Jakarta (ANTARA News) - Komisi Pemilihan Umum (KPU) akan mengevaluasi dan memperbaiki sejumlah pasal dalam Peraturan KPU (PKPU) Nomor 1 Tahun 2013 tentang Pedoman Pelaksanaan Kampanye, yang diantaranya mengatur soal kampanye di media massa selama masa tenang menjelang pemungutan suara.

"Memang perlu diperbaiki sejumlah pasal yang menjadi keberatan teman-teman media dan LSM media," kata Komisioner Hadar Nafis Gumay ketika ditemui di Jakarta, Senin.

Dia mengatakan pihaknya akan mengajak serta sejumlah LSM media untuk ikut ambil bagian dalam mengatur soal kampanye di media massa.

Sebelumnya, peraturan KPU yang menyangkut media mendapat protes dari kalangan media dan LSM karena dinilai mengancam kebebasan pers dalam memberikan informasi kepada masyarakat.

Selama masa tenang menjelang pelaksanaan pemungutan suara Pemilu 2014, media massa cetak, daring, elektronik dan lembaga penyiaran dilarang menyiarkan berita, iklan, rekam jejak peserta Pemilu atau bentuk lain yang mengarah pada kepentingan kampanye.

Hal tersebut tertuang pada pasal 36 ayat 5 yang dikhawatirkan dapat menguntungkan dan/atau merugikan parpol peserta Pemilu lain.

Pasal lain yang mendukung peraturan tersebut menyebutkan bahwa jika lembaga pengawas penyiaran, dalam hal ini Komisi Penyiaran Indonesia (KPI) dan Dewan Pers, tidak memberikan sanksi bagi perusahaan media yang melanggar, maka KPU berhak menjatuhkan sanksi, termasuk pencabutan izin penyelenggaraan penyiaran atau pencabutan izin penerbitan media massa cetak.

Sejumlah LSM media yang menyoroti peraturan tersebut adalah Aliansi Jurnalis Independen (AJI) Surabaya dan Lembaga Bantuan Hukum (LBH) Pers Surabaya.

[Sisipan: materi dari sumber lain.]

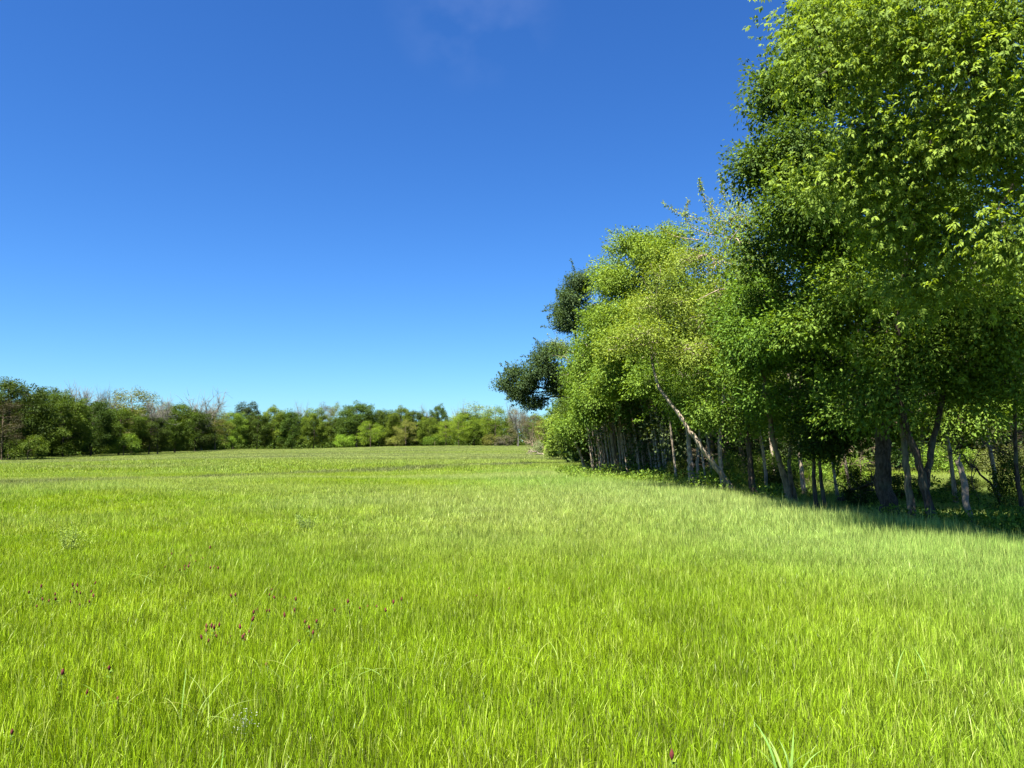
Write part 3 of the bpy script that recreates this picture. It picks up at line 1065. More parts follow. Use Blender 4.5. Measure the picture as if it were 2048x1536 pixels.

Pasal tersebut merupakan salinan dari dua undang-undang yang sudah dibatalkan Mahkamah Konstitusi (MK) melalui uji materi. Kedua UU tersebut adalah UU Nomor 10 Tahun 2008 tentang Pemilu Anggota DPR, DPD dan DPRD, serta UU Nomor 42 Tahun 2008 tentang Pemilu Presiden dan Wapres.

"Ketentuan tersebut secara langsung mengancam kemerdekaan pers untuk mencari dan menyebarkan informasi, karena mengatur sanksi `breidel` yang terlihat jelas dalam ancaman sanksi," demikian bunyi pernyataan sikap yang diterima di Jakarta.

Oleh karena itu, mereka menolak dan mendesak KPU untuk mencabut pasal tersebut dari PKPU Nomor 1 Tahun 2013.